One almost gets the picture of one tumbling down the rapids. Rapids hurt. One gets unmercifully thrown about, smashed, takes on a great deal of water . . . but should not this be a cause of rejoicing? Wasn’t water the very thing he was crying out for? Why is it the enemy is taking advantage of the situation? Does not James encourage us to, “Consider it all joy, my brethren, when you encounter various trials, knowing that the testing of your faith produces endurance.”[vii] And again, “so that the proof of your faith, being more precious than gold which is perishable, even though tested by fire, may be found to result in praise and glory and honor at the revelation of Jesus Christ.”[viii]

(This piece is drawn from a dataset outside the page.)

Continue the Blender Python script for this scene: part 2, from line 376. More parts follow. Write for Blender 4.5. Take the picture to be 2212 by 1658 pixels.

When he first was walking about with a fallen face (v.5) he is now encouraged to have an uplifted countenance by recognizing his failure to hope in God, his failure to praise for God and for his failure to rely on His help. He stands now corrected, nourished, having drunk deeply of the faithfulness of God, hoping in Him, praising Him and throwing Himself into the depths of His mercy!

************

[i] Selected, A.B. Simpson
[ii] Lloyd-Jones, D. Martyn. Spiritual Depression: Its’ Causes and Cure. Grand Rapids: Eerdmans, 1976. p. 14.
[iii] Piper, John. “A God-Entranced Vision of All Things: Why We Need Jonathan Edwards Three Hundred Years Later.” 2003 Desiring God National Conference.
[iv] Lloyd-Jones, D. Martyn, ibid.
[v]Kenneth W. Osbeck, Amazing Grace : 366 Inspiring Hymn Stories for Daily Devotions, Includes Indexes. (Grand Rapids, Mich.: Kregel Publications, 1990), 44.
[vi]Matthew Henry, Matthew Henry's Commentary on the Whole Bible : Complete and Unabridged in One Volume (Peabody: Hendrickson, 1996, c1991), Ps 42:6.
[vii]New American Standard Bible : 1995 Update (LaHabra, CA: The Lockman Foundation, 1995), Jas 1:2.
[viii]New American Standard Bible : 1995 Update (LaHabra, CA: The Lockman Foundation, 1995), 1 Pe 1:7.